-- START Dataset rows --

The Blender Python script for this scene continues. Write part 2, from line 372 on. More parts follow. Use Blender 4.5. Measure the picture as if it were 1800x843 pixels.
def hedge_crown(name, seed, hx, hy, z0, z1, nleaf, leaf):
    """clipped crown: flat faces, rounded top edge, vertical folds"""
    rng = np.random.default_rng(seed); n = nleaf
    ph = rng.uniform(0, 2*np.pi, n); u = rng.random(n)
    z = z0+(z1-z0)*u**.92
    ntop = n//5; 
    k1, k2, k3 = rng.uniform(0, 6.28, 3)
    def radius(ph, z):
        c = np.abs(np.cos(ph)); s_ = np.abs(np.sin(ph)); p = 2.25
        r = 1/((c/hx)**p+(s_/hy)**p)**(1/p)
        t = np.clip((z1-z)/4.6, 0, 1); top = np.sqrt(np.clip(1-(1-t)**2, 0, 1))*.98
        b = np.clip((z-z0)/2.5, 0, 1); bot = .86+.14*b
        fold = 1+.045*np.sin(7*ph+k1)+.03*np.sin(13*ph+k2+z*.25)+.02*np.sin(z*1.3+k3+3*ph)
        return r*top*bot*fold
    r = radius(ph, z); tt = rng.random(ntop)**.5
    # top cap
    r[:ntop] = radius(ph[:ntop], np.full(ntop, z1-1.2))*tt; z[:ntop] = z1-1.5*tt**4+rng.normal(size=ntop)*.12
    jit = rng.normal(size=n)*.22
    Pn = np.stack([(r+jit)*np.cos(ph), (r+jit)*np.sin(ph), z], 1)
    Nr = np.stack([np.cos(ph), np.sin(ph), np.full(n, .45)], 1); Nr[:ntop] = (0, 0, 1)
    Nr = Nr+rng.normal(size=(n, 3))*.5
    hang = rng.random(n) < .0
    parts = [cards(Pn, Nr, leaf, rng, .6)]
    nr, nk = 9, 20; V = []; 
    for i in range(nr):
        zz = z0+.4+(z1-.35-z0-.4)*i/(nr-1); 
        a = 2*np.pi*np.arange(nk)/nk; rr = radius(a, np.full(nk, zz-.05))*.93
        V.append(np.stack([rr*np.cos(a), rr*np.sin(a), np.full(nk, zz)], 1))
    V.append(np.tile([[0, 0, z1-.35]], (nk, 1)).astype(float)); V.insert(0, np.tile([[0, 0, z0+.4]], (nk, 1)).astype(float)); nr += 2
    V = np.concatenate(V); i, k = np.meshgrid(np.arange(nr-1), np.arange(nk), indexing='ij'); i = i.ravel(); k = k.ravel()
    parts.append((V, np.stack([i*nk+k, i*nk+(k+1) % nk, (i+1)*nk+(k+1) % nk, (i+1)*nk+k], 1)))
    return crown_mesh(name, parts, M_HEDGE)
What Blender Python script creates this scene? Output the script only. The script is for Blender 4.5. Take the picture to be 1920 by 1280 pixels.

-- END Dataset rows --

> **Short problem**: Reproduce exactly the lines from the one containing "V = np.concatenate(V);" through the one containing "return crown_mesh(name, parts, M_HEDGE)", inclusive, and nothing else.

> **Full solution**:
    V = np.concatenate(V); i, k = np.meshgrid(np.arange(nr-1), np.arange(nk), indexing='ij'); i = i.ravel(); k = k.ravel()
    parts.append((V, np.stack([i*nk+k, i*nk+(k+1) % nk, (i+1)*nk+(k+1) % nk, (i+1)*nk+k], 1)))
    return crown_mesh(name, parts, M_HEDGE)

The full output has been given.